Metro Detroit twins Zach and Michael Zakar on why you can’t pray the gay away

Pray the Gay Away, Baldwin Theatre,  March 5-8.
Pray the Gay Away, Baldwin Theatre, March 5-8. Murray Grondin

For 27-year-old gay Iraqi twins Michael and Zach Zakar, receiving a pint of Kroger brand rainbow sherbet for their birthday from their mom, Iman, is major progress.

"It might not sound significant, but it's very significant," Michael says. "I was like, Oh, you're so cute. It was so little, but you know, she's trying."

Zach says for every one step forward their intensely religious mother takes, it's another three steps back.

"She'll always have something backhanded to say, you know, like just the other day, she was just like, casually, 'You should give up on your dream, just be a doctor," Zach says. "So she's, like, progressing, but she always kind of slips back into her old ways."

For the Zakar Twins — which is how they prefer to sign off on email signatures and how they announce themselves in conversation and on social media — the dreams their mother suggests giving up on are big ones, several of which are already underway, while others have big glitter-pen check marks next to them.

The twins, who grew up in metro Detroit, are performing a special hometown run of their off-Broadway play, which is based on the brothers' co-written self-published 2017 anecdotal memoir of the same name, Pray the Gay Away. The play, which debuted in August 2019, chronicles the Zakar twins' journey of coming out to each other and, later, together to their ultra-conservative mother, who is played oh-so-subtly by a drag queen and who notoriously doused the boys in holy water and fed Michael and Zach grapes blessed by a priest in an attempt to "de-gay" them. Though the story is ultimately an ode to the complicated relationship between a mother and her children, Pray the Gay Away also serves as a humorously Biblical and interactive jaunt through the twins' first hookup and the time they hooked up with the same guy (no, not at the same time) and navigating life in the Midwest as gay Iraqi men.

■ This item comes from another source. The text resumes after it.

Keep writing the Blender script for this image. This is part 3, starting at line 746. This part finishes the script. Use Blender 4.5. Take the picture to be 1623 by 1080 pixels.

"Michael and I have a dark sense of humor, and we always found it best to connect with people through humor," Zach says. "When we came out, our mother threw holy water on us. And then in the play, our mom uses a squirt gun to squirt the entire audience. So we masked a lot of serious topics through comedy. People can laugh at how awkwardly familiar it seems."

In addition to the book and play, the twins released a free companion e-Book that serves as a tool for parents with gay children — it's titled You Can't Pray the Gay Away. They're also makers of the My Twin Chat app, which features the tagline "I had a twin when I came out, now so do you." They frequently use the term "womb-mates" to describe their twin connection and use their gay twin experiences to help users with their own coming-out tribulations, relationship woes, and other LGBTQ-related issues. Users can interact with the Zakar twins directly by messaging them privately or by creating a public discussion, in which the Zakar twins engage and offer advice. Subjects range from general self-esteem concerns to falling for one's best friend to a topic they know well: coming out to religious family members.

"We talked to a lot of people, and we find that everyone's coming-out story is kind of the same — same story, different characters," Michael says. It's all the same struggle."

Both Michael and Zach attended film school and intended on using their story of growing up gay with their staunchly Catholic mother as a television script. But Zach says the book became a more organic vessel and basically wrote itself after the twins began mapping their individual experiences, as well as those they shared together, on sticky notes pinned to a bulletin board. There's still a possibility that they'll pursue TV, which would lead them to move from their mother's house to Los Angeles. There were several stories cut from the staging of Pray the Gay Away that would translate better to television, like the time Zach took an edible and called the police on himself or when Michael attempted to shoplift makeup for his mother's birthday and ended up getting arrested. But they also have enough ideas to warrant a second book, in which case the womb-mates would consider a move to the Big Apple.

Though their mother has seen the play, the Zakars are excited to unveil the revamped 2020 version of the stage show, which Zach says will have the audience pissing their pants. But the battle rages on in terms of proving to Mom that two gays are better than one.

"I think she still thinks that being gay can hinder you because people will judge you," Zach says. "I think my mom had the idea that, you know, being gay closes a lot of doors. I don't know if they close any doors. But it's kind of the only reason Michael and I are doing anything successful — it's because we're gay."

Pray the Gay Away will run from Thursday, March 5 through Sunday, March 8 at the Baldwin Theatre; 415 S. Lafayette Ave., Royal Oak; 248-541-6430; or Tickets are $35-$45.